The Reserve Bank Credit was $4.6 billion while the previous reading was -$1.3 billion. The Money Supply for the week of October 5th was $2.1 billion while the previous reading was -$46.6 billion. The PPI-FD for September was -0.5% while the previous reading was 0.0%. The PPI-FD excluding food and energy was -0.3% while the previous reading was 0.3%. The PPI-FD excluding food, energy and trade services was -0.3% while the previous reading was 0.1%. The MBA Mortgage Applications for the week of October 9th Composite Index were -27.6% while the previous reading was 25.5%. The Purchase Index was -34.0 5 while the previous reading was 27.0%. The Refinance Index was -23.0% while the previous reading was 24.0%. Retail Sales for September was 0.1% while the previous reading was 0.2%. The Retail Sales excluding automobiles was -0.3% while the previous reading was 0.1%. Retail Sales excluding automobiles and gasoline were 0.0% while the previous reading was 0.3%. Business Inventories for August were 0.0% while the previous reading was 0.1%. The Beige Book which was prepared for the FOMC October 27th and 28th meetings date was slightly negative. The factory sector was fairly weaker with auto sales showing some real strength. Home sales and prices are showing as fairly positive. Agriculture is regarded as mixed.
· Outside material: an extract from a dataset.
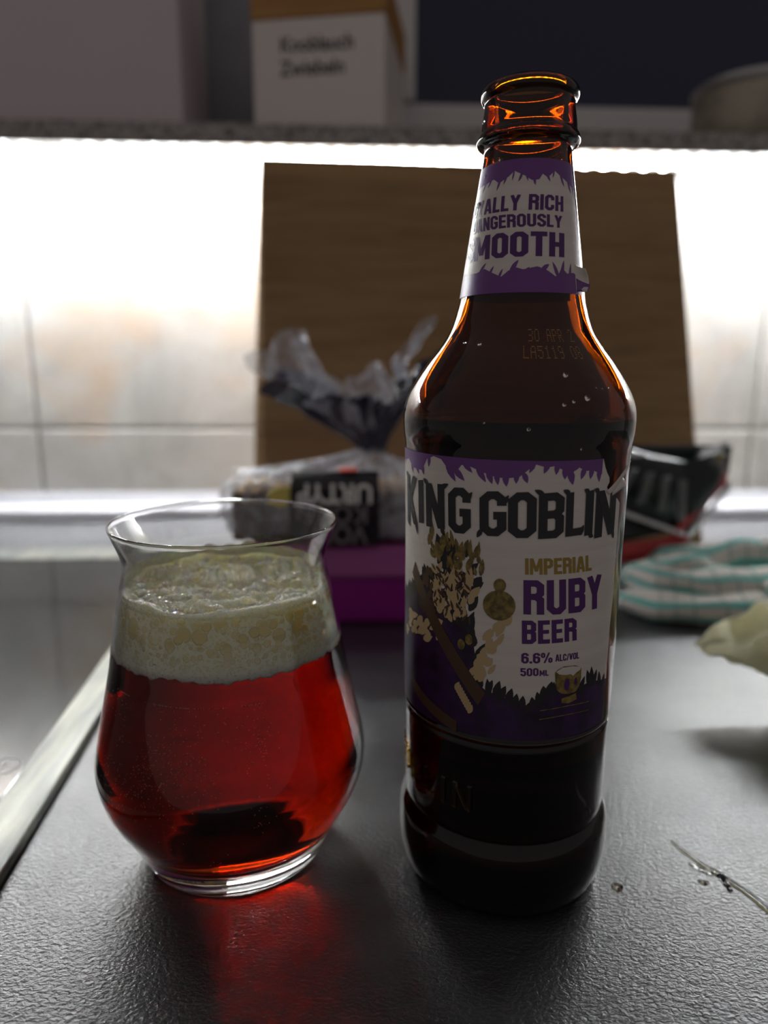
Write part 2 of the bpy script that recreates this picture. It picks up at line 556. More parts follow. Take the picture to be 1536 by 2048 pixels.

Jobs may be tightening and wage growth is subdued for the moment. The NFIB Small Business Optimism Index for September was 96.1 while the previous reading was 95.9. For further information on the NFIB, visit their site directly at http://www.nfib.com/. The Redbook Store Sales for the week of October 10th was 1.1% while the previous reading was 0.7%. The Employment report’s Nonfarm Payrolls for September were down to 142,000 while the previous reading was 173,000. The Unemployment Rate was 5.1% while the previous reading was also 5.1%. The Private Payrolls were 118,000 while the previous reading was 140,000. The Average Hourly Earnings were 0.0% while the previous reading was 0.3%. The Average Workweek was 34.5 hours while the previous reading was 34.6 hours. The Participation Rate was 62.4% while the previous reading was 62.6%. The ADP Private Payrolls Employment Report for September was 200,000 while the previous reading was 190,000. The Real GDP for Q2f:2015 was 3.9% while the previous reading was 3.7%. The GDP Price Index is forecast at 2.1% while the previous reading was 2.1%.
Gold Chart
The safe-haven properties of the Gold are perfect for those times of uncertainty and/or conflict in the world or a time of easing! The Gold (December) contract is in a bullish mode if it stays above $1135.00. A key consolidation area may be $1150.00 to $1200.00 for the moment. $1180.30 may be the comfort level. The range may be $1150.00 to $1200.00 for now. The stimulus in other parts of the world such as China and the Euro Zone is good support for Gold. The delay in the Fed’s potential rate hike was supportive to the Gold but this will be a month by month or even a day by day view which the Fed may change at any time. The really long-term range remains very optimistic. The potential of this move if the Fed maintains their delayed stance would be $1234.00. It must break through $1191.70 to continue the move up.